--- RECORDED INFORMATION ---

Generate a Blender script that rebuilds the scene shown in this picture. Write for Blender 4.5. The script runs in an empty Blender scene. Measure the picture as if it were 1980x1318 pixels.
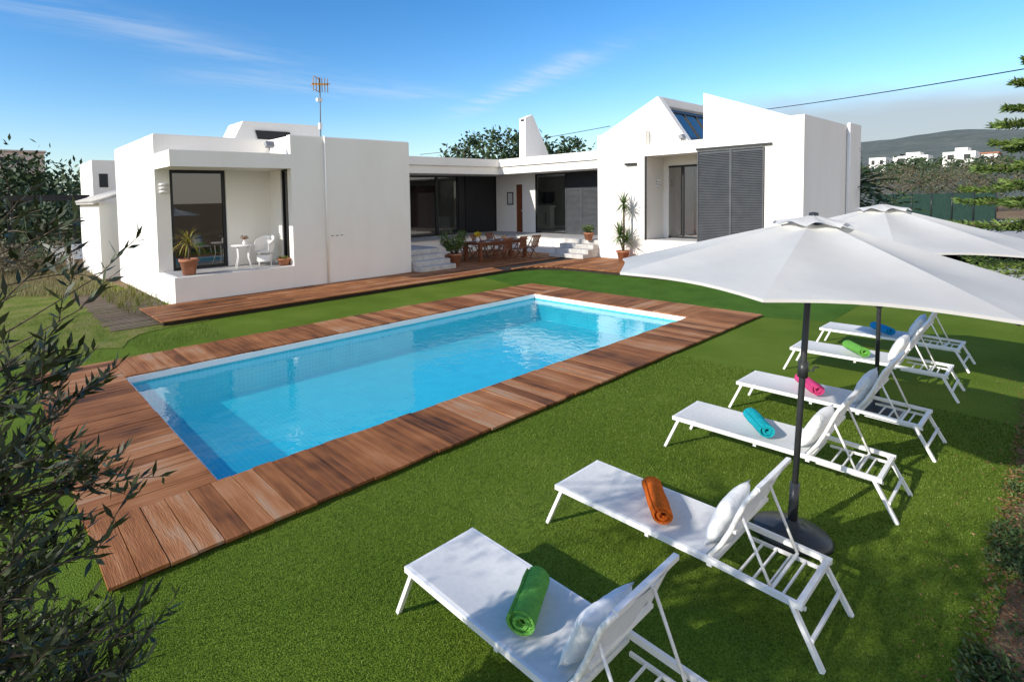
import bpy,bmesh,math,random
from mathutils import Vector,Matrix
R=random.Random(7)
SC=bpy.context.scene; C=SC.collection
U=R.uniform
# ---------------------------------------------------------------- camera model
W,H=1980.,1318.; cx,cy=800.,438.; V1=(2075.,355.); V2=(-50.,403.)
f=math.sqrt(-((V1[0]-cx)*(V2[0]-cx)+(V1[1]-cy)*(V2[1]-cy)))
def dc(px,py): return Vector(((px-cx)/f,(cy-py)/f,-1))
XA=dc(*V1).normalized(); YA=dc(*V2).normalized(); ZA=XA.cross(YA).normalized()
HC=2.65; CAM=Vector((0,0,HC))
def ray(px,py):
    d=dc(px,py); return Vector((XA.dot(d),YA.dot(d),ZA.dot(d)))
def G(px,py,z=0.):
    r=ray(px,py); return CAM+r*((z-HC)/r.z)
def AY(px,py,Y): r=ray(px,py); return CAM+r*(Y/r.y)
def AX(px,py,X): r=ray(px,py); return CAM+r*(X/r.x)
cd=bpy.data.cameras.new('camera'); co=bpy.data.objects.new('camera',cd); C.objects.link(co)
m=Matrix((XA,YA,ZA)).to_4x4(); m.translation=CAM; co.matrix_world=m
cd.sensor_width=36; cd.lens=f/W*36; cd.shift_x=(W/2-cx)/W; cd.shift_y=-(H/2-cy)/W
cd.clip_start=.05; cd.clip_end=9000; SC.camera=co
# ---------------------------------------------------------------- mesh builder
class MB:
    def __init__(s): s.v=[];s.f=[];s.s=[]
    def add(s,vs,fs,sm=False):
        b=len(s.v); s.v+= [tuple(v) for v in vs]; s.f+=[tuple(b+i for i in q) for q in fs]; s.s+=[sm]*len(fs); return s
    def box(s,x0,x1,y0,y1,z0,z1):
        vs=[(x,y,z) for z in(z0,z1) for y in(y0,y1) for x in(x0,x1)]
        return s.add(vs,[(0,2,3,1),(4,5,7,6),(0,1,5,4),(2,6,7,3),(0,4,6,2),(1,3,7,5)])
    def bar(s,p0,p1,w,h,up=(0,0,1)):
        p0=Vector(p0);p1=Vector(p1);d=(p1-p0).normalized();up=Vector(up)
        if abs(d.dot(up))>.98: up=Vector((0,1,0)) if abs(d.y)<.9 else Vector((1,0,0))
        a=d.cross(up).normalized();b=a.cross(d)
        vs=[p+a*(i*w/2)+b*(j*h/2) for p in(p0,p1) for i,j in((-1,-1),(1,-1),(1,1),(-1,1))]
        return s.add(vs,[(0,3,2,1),(4,5,6,7),(0,1,5,4),(1,2,6,5),(2,3,7,6),(3,0,4,7)])
    def tube(s,pts,r,n=8,cap=True):
        pts=[Vector(p) for p in pts]
        rs=r if isinstance(r,(list,tuple)) else [r]*len(pts)
        vs=[];a=None
        for i,p in enumerate(pts):
            d=(pts[min(i+1,len(pts)-1)]-pts[max(i-1,0)]).normalized()
            if a is None:
                a=d.cross(Vector((0,0,1)))
                if a.length<.1: a=d.cross(Vector((1,0,0)))
            else: a=a-d*a.dot(d)
            a.normalize(); b=d.cross(a)
            vs+=[p+(a*math.cos(k*2*math.pi/n)+b*math.sin(k*2*math.pi/n))*rs[i] for k in range(n)]
        fs=[(i*n+k,i*n+(k+1)%n,(i+1)*n+(k+1)%n,(i+1)*n+k) for i in range(len(pts)-1) for k in range(n)]
        s.add(vs,fs,True)
        if cap:
            b=len(s.v)-len(vs); L=(len(pts)-1)*n
            s.f+=[tuple(b+k for k in range(n))[::-1],tuple(b+L+k for k in range(n))]; s.s+=[False,False]
        return s
    def cyl(s,p0,p1,r0,r1=None,n=14): return s.tube([p0,p1],[r0,r0 if r1 is None else r1],n)
    def lathe(s,c,prof,n=20):
        vs=[(c[0]+r*math.cos(k*2*math.pi/n),c[1]+r*math.sin(k*2*math.pi/n),c[2]+z) for r,z in prof for k in range(n)]
        fs=[(i*n+k,i*n+(k+1)%n,(i+1)*n+(k+1)%n,(i+1)*n+k) for i in range(len(prof)-1) for k in range(n)]
        return s.add(vs,fs,True)
    def prism(s,pts,vec):
        vec=Vector(vec);n=len(pts);pts=[Vector(p) for p in pts]
        fs=[tuple(range(n)),tuple(range(2*n-1,n-1,-1))]+[(i,i+n,(i+1)%n+n,(i+1)%n) for i in range(n)]
        return s.add(pts+[p+vec for p in pts],fs)
    def quad(s,*p): return s.add(p,[tuple(range(len(p)))])
    def wall(s,ax,p0,p1,a0,a1,z0,z1,holes=()):
        A=sorted({a0,a1}|{min(max(h[i],a0),a1) for h in holes for i in(0,1)})
        Z=sorted({z0,z1}|{min(max(h[i],z0),z1) for h in holes for i in(2,3)})
        for i in range(len(A)-1):
            for j in range(len(Z)-1):
                ca=(A[i]+A[i+1])/2;cz=(Z[j]+Z[j+1])/2
                if any(h[0]<ca<h[1] and h[2]<cz<h[3] for h in holes): continue
                if ax=='Y': s.box(A[i],A[i+1],p0,p1,Z[j],Z[j+1])
                else: s.box(p0,p1,A[i],A[i+1],Z[j],Z[j+1])
        return s
    def blade(s,p,d,L,w,droop=.5,seg=4,up=.6):
        p=Vector(p);d=Vector(d).normalized();side=d.cross(Vector((0,0,1)))
        if side.length<.05: side=Vector((1,0,0))
        side.normalize();vs=[];dd=d.copy()
        for i in range(seg+1):
            t=i/seg;ww=w*(1-t)**.7*(.6+.8*min(t*3,1))/1.4+w*.02
            vs+=[p-side*ww/2,p+side*ww/2]
            p=p+dd*(L/seg);dd=(dd+Vector((0,0,-droop/seg*(1+t)))).normalized()
        return s.add(vs,[(2*i,2*i+1,2*i+3,2*i+2) for i in range(seg)])
    def leaf(s,p,d,L,w):
        d=Vector(d).normalized();q=Vector((R.gauss(0,1),R.gauss(0,1),R.gauss(0,1)));a=d.cross(q)
        if a.length<.01:return
        a.normalize();p=Vector(p)
        s.add([p,p+d*L*.45+a*w/2,p+d*L,p+d*L*.45-a*w/2],[(0,1,2,3)])
    def build(s,name,mt,parent=None,rc=True,bev=0):
        me=bpy.data.meshes.new(name); off=Vector((0,0,0)); o=parent
        while o: off+=o.location;o=o.parent
        me.from_pydata([(v[0]-off.x,v[1]-off.y,v[2]-off.z) for v in s.v],[],s.f)
        me.polygons.foreach_set('use_smooth',s.s)
        if rc and len(s.f)<30000:
            bm=bmesh.new();bm.from_mesh(me);bmesh.ops.recalc_face_normals(bm,faces=bm.faces);bm.to_mesh(me);bm.free()
        me.materials.append(mt)
        ob=bpy.data.objects.new(name,me);C.objects.link(ob);ob.parent=parent
        if bev:
            md=ob.modifiers.new('bevel','BEVEL');md.width=bev;md.segments=2;md.limit_method='ANGLE'
        return ob
def tag(o,label=None,cat=None,group=None,kind=None):
    if label:o['label']=label
    if cat:o['category']=cat
    if group:o['group']=group
    if kind:o['kind']=kind
    return o
def empty(name,loc,label,cat,group=None):
    o=bpy.data.objects.new(name,None);C.objects.link(o);o.location=loc;o.empty_display_size=.1
    return tag(o,label,cat,group)
def copytree(o,parent=None):
    c=o.copy();C.objects.link(c);c.parent=parent
    for ch in list(o.children):
        if ch.parent==o: copytree(ch,c)
    return c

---

__AIM OF THE TASK__
Every line of the data should be copied as it stands, without the images.

__TASK ANSWER__
Generate a Blender script that rebuilds the scene shown in this picture. Write for Blender 4.5. The script runs in an empty Blender scene. Measure the picture as if it were 1980x1318 pixels.
import bpy,bmesh,math,random
from mathutils import Vector,Matrix
R=random.Random(7)
SC=bpy.context.scene; C=SC.collection
U=R.uniform
# ---------------------------------------------------------------- camera model
W,H=1980.,1318.; cx,cy=800.,438.; V1=(2075.,355.); V2=(-50.,403.)
f=math.sqrt(-((V1[0]-cx)*(V2[0]-cx)+(V1[1]-cy)*(V2[1]-cy)))
def dc(px,py): return Vector(((px-cx)/f,(cy-py)/f,-1))
XA=dc(*V1).normalized(); YA=dc(*V2).normalized(); ZA=XA.cross(YA).normalized()
HC=2.65; CAM=Vector((0,0,HC))
def ray(px,py):
    d=dc(px,py); return Vector((XA.dot(d),YA.dot(d),ZA.dot(d)))
def G(px,py,z=0.):
    r=ray(px,py); return CAM+r*((z-HC)/r.z)
def AY(px,py,Y): r=ray(px,py); return CAM+r*(Y/r.y)
def AX(px,py,X): r=ray(px,py); return CAM+r*(X/r.x)
cd=bpy.data.cameras.new('camera'); co=bpy.data.objects.new('camera',cd); C.objects.link(co)
m=Matrix((XA,YA,ZA)).to_4x4(); m.translation=CAM; co.matrix_world=m
cd.sensor_width=36; cd.lens=f/W*36; cd.shift_x=(W/2-cx)/W; cd.shift_y=-(H/2-cy)/W
cd.clip_start=.05; cd.clip_end=9000; SC.camera=co
# ---------------------------------------------------------------- mesh builder
class MB:
    def __init__(s): s.v=[];s.f=[];s.s=[]
    def add(s,vs,fs,sm=False):
        b=len(s.v); s.v+= [tuple(v) for v in vs]; s.f+=[tuple(b+i for i in q) for q in fs]; s.s+=[sm]*len(fs); return s
    def box(s,x0,x1,y0,y1,z0,z1):
        vs=[(x,y,z) for z in(z0,z1) for y in(y0,y1) for x in(x0,x1)]
        return s.add(vs,[(0,2,3,1),(4,5,7,6),(0,1,5,4),(2,6,7,3),(0,4,6,2),(1,3,7,5)])
    def bar(s,p0,p1,w,h,up=(0,0,1)):
        p0=Vector(p0);p1=Vector(p1);d=(p1-p0).normalized();up=Vector(up)
        if abs(d.dot(up))>.98: up=Vector((0,1,0)) if abs(d.y)<.9 else Vector((1,0,0))
        a=d.cross(up).normalized();b=a.cross(d)
        vs=[p+a*(i*w/2)+b*(j*h/2) for p in(p0,p1) for i,j in((-1,-1),(1,-1),(1,1),(-1,1))]
        return s.add(vs,[(0,3,2,1),(4,5,6,7),(0,1,5,4),(1,2,6,5),(2,3,7,6),(3,0,4,7)])
    def tube(s,pts,r,n=8,cap=True):
        pts=[Vector(p) for p in pts]
        rs=r if isinstance(r,(list,tuple)) else [r]*len(pts)
        vs=[];a=None
        for i,p in enumerate(pts):
            d=(pts[min(i+1,len(pts)-1)]-pts[max(i-1,0)]).normalized()
            if a is None:
                a=d.cross(Vector((0,0,1)))
                if a.length<.1: a=d.cross(Vector((1,0,0)))
            else: a=a-d*a.dot(d)
            a.normalize(); b=d.cross(a)
            vs+=[p+(a*math.cos(k*2*math.pi/n)+b*math.sin(k*2*math.pi/n))*rs[i] for k in range(n)]
        fs=[(i*n+k,i*n+(k+1)%n,(i+1)*n+(k+1)%n,(i+1)*n+k) for i in range(len(pts)-1) for k in range(n)]
        s.add(vs,fs,True)
        if cap:
            b=len(s.v)-len(vs); L=(len(pts)-1)*n
            s.f+=[tuple(b+k for k in range(n))[::-1],tuple(b+L+k for k in range(n))]; s.s+=[False,False]
        return s
    def cyl(s,p0,p1,r0,r1=None,n=14): return s.tube([p0,p1],[r0,r0 if r1 is None else r1],n)
    def lathe(s,c,prof,n=20):
        vs=[(c[0]+r*math.cos(k*2*math.pi/n),c[1]+r*math.sin(k*2*math.pi/n),c[2]+z) for r,z in prof for k in range(n)]
        fs=[(i*n+k,i*n+(k+1)%n,(i+1)*n+(k+1)%n,(i+1)*n+k) for i in range(len(prof)-1) for k in range(n)]
        return s.add(vs,fs,True)
    def prism(s,pts,vec):
        vec=Vector(vec);n=len(pts);pts=[Vector(p) for p in pts]
        fs=[tuple(range(n)),tuple(range(2*n-1,n-1,-1))]+[(i,i+n,(i+1)%n+n,(i+1)%n) for i in range(n)]
        return s.add(pts+[p+vec for p in pts],fs)
    def quad(s,*p): return s.add(p,[tuple(range(len(p)))])
    def wall(s,ax,p0,p1,a0,a1,z0,z1,holes=()):
        A=sorted({a0,a1}|{min(max(h[i],a0),a1) for h in holes for i in(0,1)})
        Z=sorted({z0,z1}|{min(max(h[i],z0),z1) for h in holes for i in(2,3)})
        for i in range(len(A)-1):
            for j in range(len(Z)-1):
                ca=(A[i]+A[i+1])/2;cz=(Z[j]+Z[j+1])/2
                if any(h[0]<ca<h[1] and h[2]<cz<h[3] for h in holes): continue
                if ax=='Y': s.box(A[i],A[i+1],p0,p1,Z[j],Z[j+1])
                else: s.box(p0,p1,A[i],A[i+1],Z[j],Z[j+1])
        return s
    def blade(s,p,d,L,w,droop=.5,seg=4,up=.6):
        p=Vector(p);d=Vector(d).normalized();side=d.cross(Vector((0,0,1)))
        if side.length<.05: side=Vector((1,0,0))
        side.normalize();vs=[];dd=d.copy()
        for i in range(seg+1):
            t=i/seg;ww=w*(1-t)**.7*(.6+.8*min(t*3,1))/1.4+w*.02
            vs+=[p-side*ww/2,p+side*ww/2]
            p=p+dd*(L/seg);dd=(dd+Vector((0,0,-droop/seg*(1+t)))).normalized()
        return s.add(vs,[(2*i,2*i+1,2*i+3,2*i+2) for i in range(seg)])
    def leaf(s,p,d,L,w):
        d=Vector(d).normalized();q=Vector((R.gauss(0,1),R.gauss(0,1),R.gauss(0,1)));a=d.cross(q)
        if a.length<.01:return
        a.normalize();p=Vector(p)
        s.add([p,p+d*L*.45+a*w/2,p+d*L,p+d*L*.45-a*w/2],[(0,1,2,3)])
    def build(s,name,mt,parent=None,rc=True,bev=0):
        me=bpy.data.meshes.new(name); off=Vector((0,0,0)); o=parent
        while o: off+=o.location;o=o.parent
        me.from_pydata([(v[0]-off.x,v[1]-off.y,v[2]-off.z) for v in s.v],[],s.f)
        me.polygons.foreach_set('use_smooth',s.s)
        if rc and len(s.f)<30000:
            bm=bmesh.new();bm.from_mesh(me);bmesh.ops.recalc_face_normals(bm,faces=bm.faces);bm.to_mesh(me);bm.free()
        me.materials.append(mt)
        ob=bpy.data.objects.new(name,me);C.objects.link(ob);ob.parent=parent
        if bev:
            md=ob.modifiers.new('bevel','BEVEL');md.width=bev;md.segments=2;md.limit_method='ANGLE'
        return ob
def tag(o,label=None,cat=None,group=None,kind=None):
    if label:o['label']=label
    if cat:o['category']=cat
    if group:o['group']=group
    if kind:o['kind']=kind
    return o
def empty(name,loc,label,cat,group=None):
    o=bpy.data.objects.new(name,None);C.objects.link(o);o.location=loc;o.empty_display_size=.1
    return tag(o,label,cat,group)
def copytree(o,parent=None):
    c=o.copy();C.objects.link(c);c.parent=parent
    for ch in list(o.children):
        if ch.parent==o: copytree(ch,c)
    return c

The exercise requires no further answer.